Last week, Bishop Stanisław Gądecki, the president of the Polish Episcopal Conference, sent a letter to Pope Francis on behalf of all the bishops of Poland, formally requesting he proclaim St. John Paul II as Doctor of the Church and patron of Europe.

Cardinal Stanisław Dziwisz, who served as the personal secretary of John Paul II for more than 40 years, said during a recent academic conference of the Europa Christi movement that John Paul deserves this recognition for having “contributed a great breath of fresh air to the life of the Church and, through it, to the broader, universal spaces of culture, politics, and science.”

“Doctor of the Church” is title given to certain extraordinary saints whose writings and preachings are deemed useful to Christians “in any age of the Church.” It suggests that the theological teachings of such men and women possessed a particular depth of understanding and that they contributed significantly to the formulation of Christian teaching in at least one area.

FATIMA, PORTUGAL: Pope John Paul II celebrates a mass 12 May 1991 in the Chapel of the Apparition in front of the statue of Virgin of Fatima in Fatima where about a million believers attended the Procession of Candles. In 1997, the pope dedicated a shrine in a Polish church to the Virgin of Fatima, thanking her for intervening to save him from an assassination attempt in 1981. (DERRICK CEYRAC/AFP via Getty Images)

“The pontificate of the Polish Pope was full of revolutionary decisions and important events that changed the face of the papacy and influenced the course of European and world history,” Archbishop Gądecki wrote in his letter to Pope Francis.

The wealth of the pontificate of St. John Paul II, he continued, who has already been called “John Paul the Great” by many historians and theologians, “arose from the wealth of his personality: poet, philosopher, theologian and mystic, which developed in many dimensions, from pastoral work and teaching, to offering the personal testimony of a holy life to the universal Church.”

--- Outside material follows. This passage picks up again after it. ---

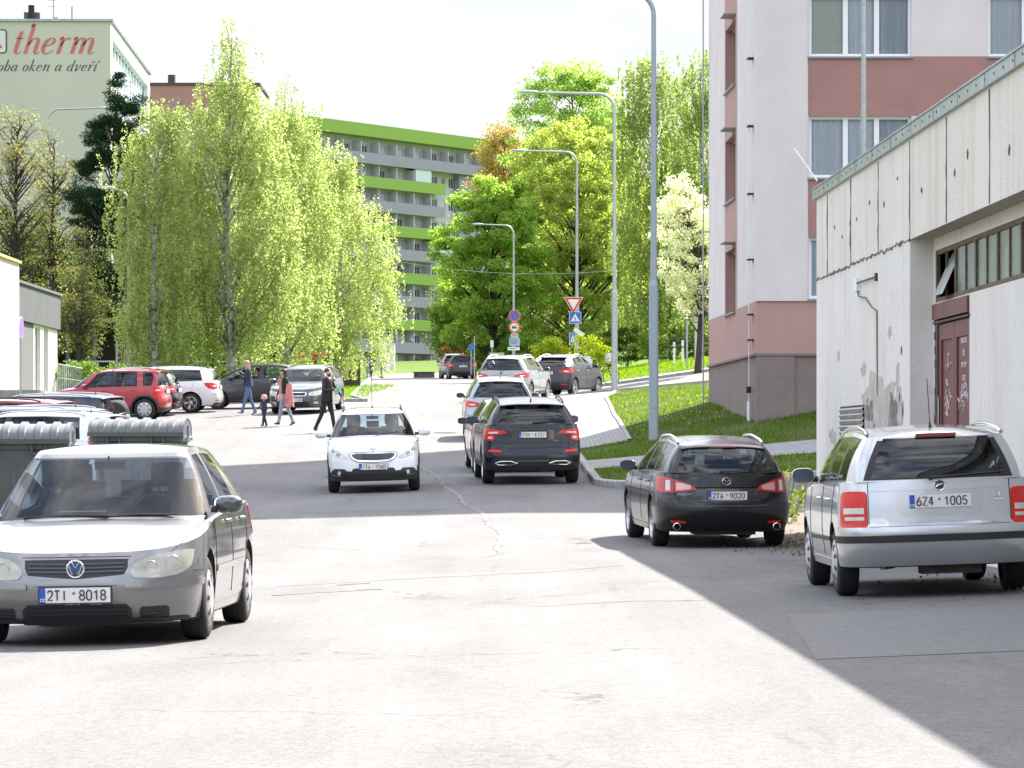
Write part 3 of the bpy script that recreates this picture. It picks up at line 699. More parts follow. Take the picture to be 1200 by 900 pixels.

The archbishop also underscored John Paul’s decisive contribution to the liberation of his Polish homeland from communist domination and the restoration of unity to Europe after more than 50 years of division, symbolized by the Iron Curtain.

There are currently 36 Catholic saints recognized as “doctors.” Until 1970, all the doctors of the Church were men, when Pope Paul VI named Saints Teresa of Avila and Catherine of Siena as doctors. Since then, two more women have been added to the list: Saint Therese of Lisieux and Saint Hildegard of Bingen.

The latest saint to be declared a doctor was the tenth-century Armenian monk Gregory of Narek, recognized as “doctor of the Church” by Pope Francis on February 21, 2015.